We must be wary of how we discuss adoptive families unless we want our children growing up with identifiers like abandoned or unloved. Perhaps we should consider children left at an orphanage or in a very public place where they would definitely, and quickly, be found were not abandoned but loved by flawed first parents who didn’t have the resources they needed to raise them.

Adoption Can Still Mean a Loss

Let’s continue the discussion of human dignity inside of adoption by instilling confidence in expectant moms considering their options that they are and will remain valued in this relationship.

Let’s give adoptive parents grace for the process of finding their way through the rough waters of adoption. Let’s give adoptees the rights to their own story without giving it away before they know it themselves. Let’s create a culture in our communities that loves birthparents, adoptive parents, and adoptees well.

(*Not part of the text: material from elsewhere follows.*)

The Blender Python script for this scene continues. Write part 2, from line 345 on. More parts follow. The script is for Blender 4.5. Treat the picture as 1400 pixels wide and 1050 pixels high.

Love is the cornerstone of adoption.

It’s not enough to ask a woman to choose life, let’s help her support that life into flourishing.

One detail that is not talked about enough on the subject of adoption is the loss it naturally brings. Birthparents lose their children and children lose their birth parents, even if they have open relationships. Adoptive parents step into the middle of those losses and experience them first hand. It is hard.

There is joy when children find their “forever homes” and there are people who live out the Gospel as they are called to adopt. However, if we regard adoption as a simple exchange, we devalue lives. If we ignore the deep loss, we devalue lives.

If we spiritually manipulate people into choosing adoption, we devalue lives. These are precious souls, and they matter, which is why the foundational commitment to the value of humans belongs in the conversation. We start there, and we respond and carry on accordingly.